Zadi part d’un constat douloureux. Face à la désertion des intellectuels ivoiriens et africains de leur mission de guide, d’éclaireur et de sentinelle, en faveur du champ politique, la cité (dans le sens que l’attend Platon) ivoirienne, sans lumière et sans guide, a sombré dans un état de déliquescence avancée.  Dans ce livre, il relève parmi tant d’autres, cinq causes de cette déréliction : l’âpreté au gain, le refus de l’autocritique, la capture linguistique, le hiatus entre les régimes politiques et les traditions africaines et enfin la balkanisation de l’Afrique. Ces « ténias » ont, lentement mais sûrement, déconstruit la société ivoirienne, l’exposant à tous les dangers et à tous les prédateurs. Au bout du processus, menacent l’inertie et le chaos. Et le maître de réagir à travers cette interrogation rhétorique : « L’élite ivoirienne et africaine doit-elle s’accommoder, insouciante et aboulique, de cette situation de naufrage ? » (page 32). La réponse tombe sans ambigüité : «  Non ! Elle doit perdre ses illusions, s’organiser pour découvrir sa mission et l’accomplir, courageusement, dignement, afin de mettre fin au processus de pillage de notre continent » (pages 33). Mais comment procéder ?  C’est une telle  problématique, qui a amené le maître,  après une longue observation de notre société, à proposer comme thérapie le « MODEL », (mouvement des élites pour les lumières), dont le présent livre est le manifeste. Il s’agit d’appeler les enseignants, les chercheurs, les étudiants, les journalistes de haut niveau, les créateurs d’art et de littérature, tous ceux qui se réclament intellectuels à se « rassembler autour d’une idée : la renaissance de l’Afrique-mère, l’édification de puissants mouvements de lumière », « à se débarrasser de tout complexe d’infériorité vis-à-vis de tout pouvoir, de toute puissance et de toute force que ce soit » et à « mettre à l’ordre du jour » de leurs réflexions, les valeurs propres à aider au renouveau de la Côte d’Ivoire et de l’Afrique » (page 53). En termes autres, il urge que notre pays se pousse une tête bien sienne, une élite déterminée à éclairer de ses lumières la masse et à se constituer en contre-pouvoir de sorte que ses vues infléchissent sur la marche de la nation. Car comme le dit si bien Gustave Le Bon : « Le véritable progrès démocratique n’est pas d’abaisser l’élite au niveau de la foule, mais d’élever la foule vers l’élite » (in Hier et demain).

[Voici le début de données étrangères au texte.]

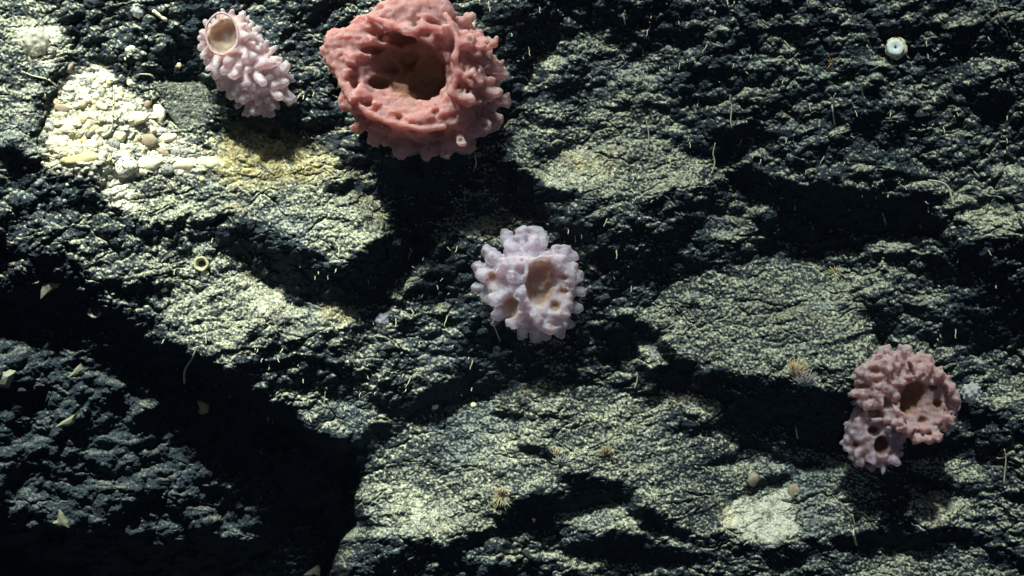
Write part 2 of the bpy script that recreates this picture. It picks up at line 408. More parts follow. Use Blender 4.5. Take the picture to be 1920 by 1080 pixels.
def rock_material():
    k = NT('crusted_rock')
    a = k.n('ShaderNodeAttribute', attribute_name='pigment')
    sp = k.n('ShaderNodeSeparateColor'); k.l(a.outputs['Color'], sp.inputs[0])
    def grains(sc):
        v = k.n('ShaderNodeTexVoronoi'); v.inputs['Scale'].default_value = sc
        k.l(k.n('ShaderNodeTexCoord').outputs['Object'], v.inputs['Vector'])
        q = k.n('ShaderNodeSeparateColor'); k.l(v.outputs['Color'], q.inputs[0])
        return q.outputs[0], v.outputs['Distance']
    g1, d1 = grains(170); g2, d2 = grains(330)
    g = k.math('ADD', k.math('MULTIPLY', g1, .55), k.math('MULTIPLY', g2, .45))
    gr = k.n('ShaderNodeMapRange'); k.l(g, gr.inputs[0]); gr.inputs[1].default_value = .22; gr.inputs[2].default_value = .85
    dd = k.math('ADD', k.math('MULTIPLY', d1, -.9), k.math('MULTIPLY', d2, -.5))
    big = k.noise(7, 4, .6)
    dark = k.mix(big, (.006, .014, .024), (.018, .032, .044))
    olive = k.mix(big, (.16, .22, .21), (.35, .38, .22))
    olive = k.mix(k.math('MULTIPLY', g2, g2), olive, (.58, .60, .44))
    fac = k.math('MULTIPLY', sp.outputs[0], k.math('ADD', k.math('MULTIPLY', gr.outputs[0], .75), .30), True)
    film = k.n('ShaderNodeMapRange'); k.l(k.noise(11, 5, .65), film.inputs[0]); film.inputs[1].default_value = .54; film.inputs[2].default_value = .66; film.inputs[4].default_value = .55
    olive = k.mix(film.outputs[0], olive, (.24, .20, .13))
    film2 = k.n('ShaderNodeMapRange'); k.l(k.noise(6.3, 5, .6), film2.inputs[0]); film2.inputs[1].default_value = .52; film2.inputs[2].default_value = .64; film2.inputs[4].default_value = .6
    olive = k.mix(film2.outputs[0], olive, (.19, .25, .27))
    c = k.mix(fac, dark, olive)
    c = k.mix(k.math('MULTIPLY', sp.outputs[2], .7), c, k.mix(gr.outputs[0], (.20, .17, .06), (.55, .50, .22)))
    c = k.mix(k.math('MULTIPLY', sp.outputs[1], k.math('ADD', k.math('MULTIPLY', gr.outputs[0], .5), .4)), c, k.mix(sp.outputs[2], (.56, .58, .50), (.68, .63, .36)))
    k.l(c, k.b.inputs['Base Color'])
    k.b.inputs['Roughness'].default_value = .85
    k.b.inputs['Specular IOR Level'].default_value = .25
    bp = k.n('ShaderNodeBump'); bp.inputs['Strength'].default_value = .9; bp.inputs['Distance'].default_value = .0035
    k.l(dd, bp.inputs['Height']); k.l(bp.outputs[0], k.b.inputs['Normal'])
    return k.m

ROCK = rock_material()
x, y, z = to_world(MU, MV, HH)
nv, nu = MU.shape
idx = np.arange(nv * nu).reshape(nv, nu)
F = np.stack([idx[:-1, :-1], idx[1:, :-1], idx[1:, 1:], idx[:-1, 1:]], -1).reshape(-1, 4)
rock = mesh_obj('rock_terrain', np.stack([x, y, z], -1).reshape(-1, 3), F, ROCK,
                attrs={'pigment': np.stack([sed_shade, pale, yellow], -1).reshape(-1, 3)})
tag(rock, kind='structure')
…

Une lecture attentive du livre de Zadi révèle qu’il constitue un document de référence, un guide, une boussole pour réorienter l’intelligentsia ivoirienne, qui, il faut le dire, déboussolée, émiettée, navigue à vue. Il pose des bases solides d’unification des tendances intellectuelles ivoiriennes et africaines. L’ouvrage se veut la fondation d’un édifice d’idées appelé à illuminer toute la nation voire toute l’Afrique. Le livre de Zadi, par son projet philosophique, exploité à bon escient, est susceptible de désenvoûter tous les intellectuels « possédés » par des esprits comme la politique, l’argent et le tribalisme. Il a le pouvoir de recentrer les valeurs qui fondent la société humaine et africaine.

Au niveau de la forme, l’ouvrage se distingue par sa brièveté, sa clarté et son pragmatisme. L’utilisation d’un niveau de langue moyen, accessible…est aussi impressionnante. Un acte d’humilité qui traduit le souci de Zadi de communiquer et de se faire comprendre. De ce fait le livre a une valeur didactique énorme et une admirable dimension pédagogique.

Bien que doté d’un élan « enthousiasmant », les intellectuels ivoiriens qui doivent se l’approprier ont le devoir d’approfondir certains points du manifeste en faisant preuve d’esprit critique et d’ouverture. Les rapports entre le mouvement et la politique ont besoin d’être mieux expliqués à partir des questions suivantes : le mouvement est certes apolitique, mais prendrait-il position face à des questions cruciales politiques engageant le destin de la nation ? Se garderait-il d’être un mouvement de dénonciation et de critique ? Les membres ayant le droit de militer dans des partis politiques, s’ils sont élus députés ou ministres, continueront-ils être membre du mouvement avec tout le risque que cela contient ? D’autres obstacles méritent d’être évoqués. La société à éduquer est viciée et corrompue. Les intellectuels ou du moins les universitaires depuis 1990 sont devenus les idéologues des partis politiques. Ils ont troqué leur toge avec des postes de responsabilité dans l’administration publique et l’argent. Les journalistes clochardisés ne doivent leur survie que par la production de « papiers alimentaires » et souvent porteurs de germes de division et de haine. La graine du maître aura-t-elle une terre où s’ensemencer et germer ? Trouverons-nous dans ce pays un homme détaché, désintéressé, mu par de nobles intentions pour tirer le train ? Jean Dion écrit : « La richesse, le confort et, accessoirement, l’ineptie d’une nation se mesurent aux sujets de préoccupation de ses élites » (in le journal québécois Le Devoir du 11 février 1999).

Le maître a fait son devoir en laissant aux Ivoiriens un testament. A l’élite de jouer sa partition en s’imposant comme un véritable modèle.

Etty Macaire


Bernard Zadi, Mes dernières paroles pour l’Afrique, frat-Mat éditions, 2013.